##### Task inputs #####

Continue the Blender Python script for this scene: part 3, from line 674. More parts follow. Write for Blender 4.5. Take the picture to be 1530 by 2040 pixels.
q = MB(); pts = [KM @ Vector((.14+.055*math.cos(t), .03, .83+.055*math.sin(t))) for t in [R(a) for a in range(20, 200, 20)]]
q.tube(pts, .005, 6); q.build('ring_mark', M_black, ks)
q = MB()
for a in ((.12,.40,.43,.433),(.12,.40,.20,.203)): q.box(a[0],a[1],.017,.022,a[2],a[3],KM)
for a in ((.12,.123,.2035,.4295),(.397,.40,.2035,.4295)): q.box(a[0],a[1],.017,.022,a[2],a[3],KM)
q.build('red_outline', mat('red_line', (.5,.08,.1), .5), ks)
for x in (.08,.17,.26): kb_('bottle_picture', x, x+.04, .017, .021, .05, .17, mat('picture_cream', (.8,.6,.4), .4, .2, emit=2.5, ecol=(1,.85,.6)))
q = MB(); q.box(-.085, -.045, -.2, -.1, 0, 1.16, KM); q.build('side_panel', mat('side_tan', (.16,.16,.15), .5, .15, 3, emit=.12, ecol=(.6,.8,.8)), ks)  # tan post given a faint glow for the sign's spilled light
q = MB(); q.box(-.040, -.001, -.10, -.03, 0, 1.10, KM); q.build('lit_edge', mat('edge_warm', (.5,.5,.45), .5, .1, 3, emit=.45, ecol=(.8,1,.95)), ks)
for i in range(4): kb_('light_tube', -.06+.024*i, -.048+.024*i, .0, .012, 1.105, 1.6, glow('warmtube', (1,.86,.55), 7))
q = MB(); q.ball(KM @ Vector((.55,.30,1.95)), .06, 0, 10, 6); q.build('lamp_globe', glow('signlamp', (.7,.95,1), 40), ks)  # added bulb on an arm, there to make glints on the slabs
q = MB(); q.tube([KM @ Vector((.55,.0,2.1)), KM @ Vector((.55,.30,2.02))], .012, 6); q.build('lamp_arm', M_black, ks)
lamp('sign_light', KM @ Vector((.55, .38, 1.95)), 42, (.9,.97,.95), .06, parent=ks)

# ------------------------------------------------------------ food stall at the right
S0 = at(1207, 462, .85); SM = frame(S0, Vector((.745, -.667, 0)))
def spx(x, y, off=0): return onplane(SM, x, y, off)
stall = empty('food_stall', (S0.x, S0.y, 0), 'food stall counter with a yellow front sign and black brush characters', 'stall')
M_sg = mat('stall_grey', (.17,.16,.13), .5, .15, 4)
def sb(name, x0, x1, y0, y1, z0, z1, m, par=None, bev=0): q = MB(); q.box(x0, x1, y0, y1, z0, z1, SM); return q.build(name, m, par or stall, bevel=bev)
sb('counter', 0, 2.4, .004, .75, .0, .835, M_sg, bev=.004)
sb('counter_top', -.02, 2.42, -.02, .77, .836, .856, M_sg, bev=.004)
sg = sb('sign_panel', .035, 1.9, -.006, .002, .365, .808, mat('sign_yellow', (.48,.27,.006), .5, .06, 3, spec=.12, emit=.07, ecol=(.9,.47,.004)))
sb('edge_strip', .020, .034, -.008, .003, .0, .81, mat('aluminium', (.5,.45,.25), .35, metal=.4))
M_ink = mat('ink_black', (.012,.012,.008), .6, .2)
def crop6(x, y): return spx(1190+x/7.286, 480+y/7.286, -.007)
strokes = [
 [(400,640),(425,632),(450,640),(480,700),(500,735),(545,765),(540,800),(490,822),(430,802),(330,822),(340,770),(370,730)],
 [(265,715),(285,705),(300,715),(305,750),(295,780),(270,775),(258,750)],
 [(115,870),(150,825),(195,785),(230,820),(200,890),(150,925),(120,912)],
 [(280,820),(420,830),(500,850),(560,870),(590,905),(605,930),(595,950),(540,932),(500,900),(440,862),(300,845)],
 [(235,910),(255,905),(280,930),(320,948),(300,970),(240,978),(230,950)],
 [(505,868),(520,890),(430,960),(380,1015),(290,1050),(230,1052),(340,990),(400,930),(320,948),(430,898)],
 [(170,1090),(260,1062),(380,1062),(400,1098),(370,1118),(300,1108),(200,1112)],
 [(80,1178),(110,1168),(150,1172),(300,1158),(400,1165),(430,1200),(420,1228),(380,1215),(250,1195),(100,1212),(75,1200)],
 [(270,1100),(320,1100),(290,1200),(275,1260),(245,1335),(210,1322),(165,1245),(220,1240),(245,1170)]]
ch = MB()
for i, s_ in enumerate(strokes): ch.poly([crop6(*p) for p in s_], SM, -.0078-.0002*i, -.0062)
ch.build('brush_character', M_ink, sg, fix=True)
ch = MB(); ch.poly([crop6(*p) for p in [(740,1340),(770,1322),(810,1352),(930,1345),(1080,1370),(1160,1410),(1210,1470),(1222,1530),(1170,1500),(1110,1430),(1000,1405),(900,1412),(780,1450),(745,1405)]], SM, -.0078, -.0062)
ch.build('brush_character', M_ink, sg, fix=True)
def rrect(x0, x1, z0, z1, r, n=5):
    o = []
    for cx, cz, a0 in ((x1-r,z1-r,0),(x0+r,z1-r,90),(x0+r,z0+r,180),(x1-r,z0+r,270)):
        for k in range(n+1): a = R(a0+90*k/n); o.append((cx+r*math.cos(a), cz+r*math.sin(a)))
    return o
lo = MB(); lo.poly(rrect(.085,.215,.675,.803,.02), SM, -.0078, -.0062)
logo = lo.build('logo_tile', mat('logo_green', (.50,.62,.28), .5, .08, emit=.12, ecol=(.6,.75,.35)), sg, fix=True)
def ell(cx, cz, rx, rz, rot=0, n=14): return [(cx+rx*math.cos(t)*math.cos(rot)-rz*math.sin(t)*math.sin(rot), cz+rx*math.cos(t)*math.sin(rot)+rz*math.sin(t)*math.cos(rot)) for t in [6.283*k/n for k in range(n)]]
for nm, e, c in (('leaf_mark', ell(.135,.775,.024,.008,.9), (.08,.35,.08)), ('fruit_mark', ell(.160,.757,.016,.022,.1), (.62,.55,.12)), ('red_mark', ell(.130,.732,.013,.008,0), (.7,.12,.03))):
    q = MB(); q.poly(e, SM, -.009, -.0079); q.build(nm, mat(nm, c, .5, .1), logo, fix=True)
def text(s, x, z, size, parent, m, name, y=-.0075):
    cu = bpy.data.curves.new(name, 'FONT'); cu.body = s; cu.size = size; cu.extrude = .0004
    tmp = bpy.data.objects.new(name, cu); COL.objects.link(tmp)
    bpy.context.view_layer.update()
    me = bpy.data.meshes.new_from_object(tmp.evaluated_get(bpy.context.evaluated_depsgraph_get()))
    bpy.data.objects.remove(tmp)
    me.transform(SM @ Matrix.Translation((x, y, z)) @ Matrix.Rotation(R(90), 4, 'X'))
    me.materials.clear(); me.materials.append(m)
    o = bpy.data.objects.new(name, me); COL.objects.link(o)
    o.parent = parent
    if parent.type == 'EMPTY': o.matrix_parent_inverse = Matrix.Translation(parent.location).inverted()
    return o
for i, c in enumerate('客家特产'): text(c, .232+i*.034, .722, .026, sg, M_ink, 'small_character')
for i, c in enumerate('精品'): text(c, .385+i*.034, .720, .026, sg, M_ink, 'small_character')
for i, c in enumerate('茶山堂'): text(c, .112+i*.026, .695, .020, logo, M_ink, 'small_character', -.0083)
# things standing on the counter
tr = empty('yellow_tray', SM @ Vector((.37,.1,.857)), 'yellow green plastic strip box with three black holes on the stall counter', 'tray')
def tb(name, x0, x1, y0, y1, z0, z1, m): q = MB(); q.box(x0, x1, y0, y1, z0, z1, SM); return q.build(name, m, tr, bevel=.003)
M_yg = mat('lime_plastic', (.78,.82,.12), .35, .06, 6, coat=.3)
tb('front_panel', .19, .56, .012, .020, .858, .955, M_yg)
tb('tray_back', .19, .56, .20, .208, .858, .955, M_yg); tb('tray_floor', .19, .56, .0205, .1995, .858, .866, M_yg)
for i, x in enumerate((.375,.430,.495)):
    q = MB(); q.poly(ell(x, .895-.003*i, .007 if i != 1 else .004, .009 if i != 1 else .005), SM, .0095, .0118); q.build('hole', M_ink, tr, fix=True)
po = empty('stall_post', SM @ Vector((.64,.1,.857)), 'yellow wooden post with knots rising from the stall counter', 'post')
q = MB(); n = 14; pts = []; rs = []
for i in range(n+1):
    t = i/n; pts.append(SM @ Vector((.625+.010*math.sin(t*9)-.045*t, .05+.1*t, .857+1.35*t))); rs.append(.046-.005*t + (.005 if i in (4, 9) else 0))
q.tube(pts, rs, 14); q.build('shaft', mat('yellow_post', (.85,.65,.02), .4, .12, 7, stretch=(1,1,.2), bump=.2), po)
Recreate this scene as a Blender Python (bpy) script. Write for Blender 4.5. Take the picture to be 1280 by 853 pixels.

#####

Using the data above, copy each line that contains "this".

Continue the Blender Python script for this scene: part 3, from line 674. More parts follow. Write for Blender 4.5. Take the picture to be 1530 by 2040 pixels.
Recreate this scene as a Blender Python (bpy) script. Write for Blender 4.5. Take the picture to be 1280 by 853 pixels.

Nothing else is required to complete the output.